What is needed: Output the material word for word. Leave each picture out.

-- START OF Dataset excerpt --

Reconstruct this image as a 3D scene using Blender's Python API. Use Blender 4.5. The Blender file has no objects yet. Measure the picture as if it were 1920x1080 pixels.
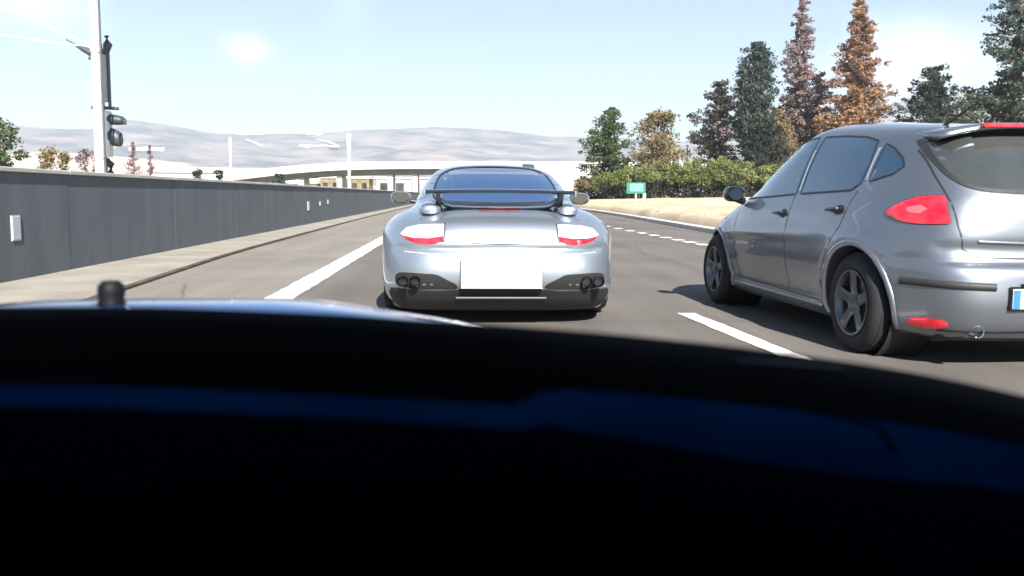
import bpy, bmesh, math, random
import numpy as np
from mathutils import Vector, Matrix, noise
from mathutils.bvhtree import BVHTree
R = math.radians
scene = bpy.context.scene
COL = scene.collection
PI = math.pi

# ------------------------------------------------------------------ camera
cam_d = bpy.data.cameras.new('camera')
cam = bpy.data.objects.new('camera', cam_d); COL.objects.link(cam)
cam_d.sensor_width = 36.0
cam_d.lens = 36.0 * 1650 / 1920
cam_d.clip_start = 0.02; cam_d.clip_end = 20000
CAM_H = 0.985
CAM_YAW, CAM_PITCH, CAM_ROLL = 3.36, -6.02, 0.45      # to the right, down, picture turned a little
cam.matrix_world = (Matrix.Translation((0, 0, CAM_H)) @ Matrix.Rotation(R(-CAM_YAW), 4, 'Z')
                    @ Matrix.Rotation(R(90 + CAM_PITCH), 4, 'X') @ Matrix.Rotation(R(CAM_ROLL), 4, 'Z'))
scene.camera = cam
cam_d.dof.use_dof = True; cam_d.dof.focus_distance = 11.0; cam_d.dof.aperture_fstop = 4.8

# ------------------------------------------------------------------ light
SUN_AZ, SUN_EL = 171.0, 35.0          # clockwise from +Y: behind the camera, a little to the right
world = bpy.data.worlds.new('World'); scene.world = world; world.use_nodes = True
wn = world.node_tree; wn.nodes.clear()
def wnode(t, **k):
    n = wn.nodes.new(t)
    for a, b in k.items(): setattr(n, a, b)
    return n
sky = wnode('ShaderNodeTexSky', sky_type='NISHITA', sun_disc=False, sun_elevation=R(SUN_EL), sun_rotation=R(SUN_AZ),
            altitude=100.0, air_density=1.0, dust_density=0.15, ozone_density=1.8)
bg = wnode('ShaderNodeBackground'); bg.inputs['Strength'].default_value = 0.054
wo = wnode('ShaderNodeOutputWorld')
# thin white cloud, thicker low down, from noise on the view direction
tc = wnode('ShaderNodeTexCoord'); mp = wnode('ShaderNodeMapping'); mp.inputs['Scale'].default_value = (2.2, 2.2, 7.0)
mp.inputs['Location'].default_value = (0.35, 0.2, 0.4)
nz = wnode('ShaderNodeTexNoise'); nz.inputs['Scale'].default_value = 1.6; nz.inputs['Detail'].default_value = 6; nz.inputs['Roughness'].default_value = 0.55
cr = wnode('ShaderNodeValToRGB'); cr.color_ramp.elements[0].position = 0.56; cr.color_ramp.elements[1].position = 0.78
ml = wnode('ShaderNodeMath', operation='MULTIPLY'); ml.inputs[1].default_value = 0.07
mx = wnode('ShaderNodeMix', data_type='RGBA'); 
mx.inputs['B'].default_value = (11, 11.4, 11.8, 1)
wn.links.new(tc.outputs['Generated'], mp.inputs['Vector']); wn.links.new(mp.outputs['Vector'], nz.inputs['Vector'])
wn.links.new(nz.outputs['Fac'], cr.inputs['Fac']); wn.links.new(cr.outputs['Color'], ml.inputs[0])
fac = ml.outputs[0]
def cloud_glare_puff(az, el, rad, amt, prev, sq=1.0):
    # soft white patch round one sky direction, for clouds and painted windscreen reflections, frayed by noise
    d = Vector((math.sin(R(az))*math.cos(R(el)), math.cos(R(az))*math.cos(R(el)), math.sin(R(el))))
    v1 = wnode('ShaderNodeVectorMath', operation='SUBTRACT'); v1.inputs[1].default_value = d
    n_ = wnode('ShaderNodeTexNoise'); n_.inputs['Scale'].default_value = 9; n_.inputs['Detail'].default_value = 6
    wn.links.new(tc.outputs['Generated'], n_.inputs['Vector'])
    nrm = wnode('ShaderNodeVectorMath', operation='NORMALIZE'); wn.links.new(tc.outputs['Generated'], nrm.inputs[0]); wn.links.new(nrm.outputs[0], v1.inputs[0])
    sc1 = wnode('ShaderNodeVectorMath', operation='MULTIPLY'); sc1.inputs[1].default_value = (1, 1, sq); wn.links.new(v1.outputs[0], sc1.inputs[0])
    ln = wnode('ShaderNodeVectorMath', operation='LENGTH'); wn.links.new(sc1.outputs[0], ln.inputs[0])
    ad = wnode('ShaderNodeMath', operation='MULTIPLY_ADD'); wn.links.new(n_.outputs['Fac'], ad.inputs[0]); ad.inputs[1].default_value = rad*1.4; wn.links.new(ln.outputs['Value'], ad.inputs[2])
    mr = wnode('ShaderNodeMapRange'); mr.interpolation_type = 'SMOOTHSTEP'
    mr.inputs['From Min'].default_value = rad*.55; mr.inputs['From Max'].default_value = rad*1.75; mr.inputs['To Min'].default_value = amt; mr.inputs['To Max'].default_value = 0
    wn.links.new(ad.outputs[0], mr.inputs['Value'])
    mxx = wnode('ShaderNodeMath', operation='MAXIMUM'); wn.links.new(prev, mxx.inputs[0]); wn.links.new(mr.outputs['Result'], mxx.inputs[1])
    return mxx.outputs[0]
for (az, el, rad, amt, sq) in [(-12.9, 8.6, .034, .75, 1.5), (-25.5, 10.5, .12, .6, 2.6), (27.5, 7.5, .13, .8, 2.2), (34.5, 6.5, .14, .7, 1.8), (-36, 8, .14, .5, 2.4), (46, 9, .16, .6, 2.2), (-7, 13, .05, .25, .4)]:  # small puff and streaks left of centre paint windscreen reflections; right-hand ones are cloud
    fac = cloud_glare_puff(az, el, rad, amt, fac, sq)
wn.links.new(fac, mx.inputs['Factor']); wn.links.new(sky.outputs['Color'], mx.inputs['A'])
wn.links.new(mx.outputs['Result'], bg.inputs['Color']); wn.links.new(bg.outputs[0], wo.inputs[0])

sun_d = bpy.data.lights.new('sun', 'SUN'); sun_d.energy = 5.0; sun_d.angle = R(0.5); sun_d.color = (1.0, 0.955, 0.89)
sun = bpy.data.objects.new('sun', sun_d); COL.objects.link(sun)
sv = Vector((math.sin(R(SUN_AZ))*math.cos(R(SUN_EL)), math.cos(R(SUN_AZ))*math.cos(R(SUN_EL)), math.sin(R(SUN_EL))))
sun.rotation_euler = sv.to_track_quat('Z', 'Y').to_euler(); sun.location = (0, 0, 60)
vs = scene.view_settings
scene.display_settings.display_device = 'sRGB'
vs.view_transform = 'Standard'; vs.look = 'None'; vs.gamma = 1.0; vs.use_curve_mapping = False
vs.exposure = 1.4
scene.cycles.max_bounces = 8; scene.cycles.volume_bounces = 1
scene.cycles.use_denoising = True
scene.cycles.caustics_reflective = False; scene.cycles.caustics_refractive = False
scene.cycles.sample_clamp_indirect = 8.0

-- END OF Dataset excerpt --

Problem solution:
Reconstruct this image as a 3D scene using Blender's Python API. Use Blender 4.5. The Blender file has no objects yet. Measure the picture as if it were 1920x1080 pixels.
import bpy, bmesh, math, random
import numpy as np
from mathutils import Vector, Matrix, noise
from mathutils.bvhtree import BVHTree
R = math.radians
scene = bpy.context.scene
COL = scene.collection
PI = math.pi

# ------------------------------------------------------------------ camera
cam_d = bpy.data.cameras.new('camera')
cam = bpy.data.objects.new('camera', cam_d); COL.objects.link(cam)
cam_d.sensor_width = 36.0
cam_d.lens = 36.0 * 1650 / 1920
cam_d.clip_start = 0.02; cam_d.clip_end = 20000
CAM_H = 0.985
CAM_YAW, CAM_PITCH, CAM_ROLL = 3.36, -6.02, 0.45      # to the right, down, picture turned a little
cam.matrix_world = (Matrix.Translation((0, 0, CAM_H)) @ Matrix.Rotation(R(-CAM_YAW), 4, 'Z')
                    @ Matrix.Rotation(R(90 + CAM_PITCH), 4, 'X') @ Matrix.Rotation(R(CAM_ROLL), 4, 'Z'))
scene.camera = cam
cam_d.dof.use_dof = True; cam_d.dof.focus_distance = 11.0; cam_d.dof.aperture_fstop = 4.8

# ------------------------------------------------------------------ light
SUN_AZ, SUN_EL = 171.0, 35.0          # clockwise from +Y: behind the camera, a little to the right
world = bpy.data.worlds.new('World'); scene.world = world; world.use_nodes = True
wn = world.node_tree; wn.nodes.clear()
def wnode(t, **k):
    n = wn.nodes.new(t)
    for a, b in k.items(): setattr(n, a, b)
    return n
sky = wnode('ShaderNodeTexSky', sky_type='NISHITA', sun_disc=False, sun_elevation=R(SUN_EL), sun_rotation=R(SUN_AZ),
            altitude=100.0, air_density=1.0, dust_density=0.15, ozone_density=1.8)
bg = wnode('ShaderNodeBackground'); bg.inputs['Strength'].default_value = 0.054
wo = wnode('ShaderNodeOutputWorld')
# thin white cloud, thicker low down, from noise on the view direction
tc = wnode('ShaderNodeTexCoord'); mp = wnode('ShaderNodeMapping'); mp.inputs['Scale'].default_value = (2.2, 2.2, 7.0)
mp.inputs['Location'].default_value = (0.35, 0.2, 0.4)
nz = wnode('ShaderNodeTexNoise'); nz.inputs['Scale'].default_value = 1.6; nz.inputs['Detail'].default_value = 6; nz.inputs['Roughness'].default_value = 0.55
cr = wnode('ShaderNodeValToRGB'); cr.color_ramp.elements[0].position = 0.56; cr.color_ramp.elements[1].position = 0.78
ml = wnode('ShaderNodeMath', operation='MULTIPLY'); ml.inputs[1].default_value = 0.07
mx = wnode('ShaderNodeMix', data_type='RGBA'); 
mx.inputs['B'].default_value = (11, 11.4, 11.8, 1)
wn.links.new(tc.outputs['Generated'], mp.inputs['Vector']); wn.links.new(mp.outputs['Vector'], nz.inputs['Vector'])
wn.links.new(nz.outputs['Fac'], cr.inputs['Fac']); wn.links.new(cr.outputs['Color'], ml.inputs[0])
fac = ml.outputs[0]
def cloud_glare_puff(az, el, rad, amt, prev, sq=1.0):
    # soft white patch round one sky direction, for clouds and painted windscreen reflections, frayed by noise
    d = Vector((math.sin(R(az))*math.cos(R(el)), math.cos(R(az))*math.cos(R(el)), math.sin(R(el))))
    v1 = wnode('ShaderNodeVectorMath', operation='SUBTRACT'); v1.inputs[1].default_value = d
    n_ = wnode('ShaderNodeTexNoise'); n_.inputs['Scale'].default_value = 9; n_.inputs['Detail'].default_value = 6
    wn.links.new(tc.outputs['Generated'], n_.inputs['Vector'])
    nrm = wnode('ShaderNodeVectorMath', operation='NORMALIZE'); wn.links.new(tc.outputs['Generated'], nrm.inputs[0]); wn.links.new(nrm.outputs[0], v1.inputs[0])
    sc1 = wnode('ShaderNodeVectorMath', operation='MULTIPLY'); sc1.inputs[1].default_value = (1, 1, sq); wn.links.new(v1.outputs[0], sc1.inputs[0])
    ln = wnode('ShaderNodeVectorMath', operation='LENGTH'); wn.links.new(sc1.outputs[0], ln.inputs[0])
    ad = wnode('ShaderNodeMath', operation='MULTIPLY_ADD'); wn.links.new(n_.outputs['Fac'], ad.inputs[0]); ad.inputs[1].default_value = rad*1.4; wn.links.new(ln.outputs['Value'], ad.inputs[2])
    mr = wnode('ShaderNodeMapRange'); mr.interpolation_type = 'SMOOTHSTEP'
    mr.inputs['From Min'].default_value = rad*.55; mr.inputs['From Max'].default_value = rad*1.75; mr.inputs['To Min'].default_value = amt; mr.inputs['To Max'].default_value = 0
    wn.links.new(ad.outputs[0], mr.inputs['Value'])
    mxx = wnode('ShaderNodeMath', operation='MAXIMUM'); wn.links.new(prev, mxx.inputs[0]); wn.links.new(mr.outputs['Result'], mxx.inputs[1])
    return mxx.outputs[0]
for (az, el, rad, amt, sq) in [(-12.9, 8.6, .034, .75, 1.5), (-25.5, 10.5, .12, .6, 2.6), (27.5, 7.5, .13, .8, 2.2), (34.5, 6.5, .14, .7, 1.8), (-36, 8, .14, .5, 2.4), (46, 9, .16, .6, 2.2), (-7, 13, .05, .25, .4)]:  # small puff and streaks left of centre paint windscreen reflections; right-hand ones are cloud
    fac = cloud_glare_puff(az, el, rad, amt, fac, sq)
wn.links.new(fac, mx.inputs['Factor']); wn.links.new(sky.outputs['Color'], mx.inputs['A'])
wn.links.new(mx.outputs['Result'], bg.inputs['Color']); wn.links.new(bg.outputs[0], wo.inputs[0])

sun_d = bpy.data.lights.new('sun', 'SUN'); sun_d.energy = 5.0; sun_d.angle = R(0.5); sun_d.color = (1.0, 0.955, 0.89)
sun = bpy.data.objects.new('sun', sun_d); COL.objects.link(sun)
sv = Vector((math.sin(R(SUN_AZ))*math.cos(R(SUN_EL)), math.cos(R(SUN_AZ))*math.cos(R(SUN_EL)), math.sin(R(SUN_EL))))
sun.rotation_euler = sv.to_track_quat('Z', 'Y').to_euler(); sun.location = (0, 0, 60)
vs = scene.view_settings
scene.display_settings.display_device = 'sRGB'
vs.view_transform = 'Standard'; vs.look = 'None'; vs.gamma = 1.0; vs.use_curve_mapping = False
vs.exposure = 1.4
scene.cycles.max_bounces = 8; scene.cycles.volume_bounces = 1
scene.cycles.use_denoising = True
scene.cycles.caustics_reflective = False; scene.cycles.caustics_refractive = False
scene.cycles.sample_clamp_indirect = 8.0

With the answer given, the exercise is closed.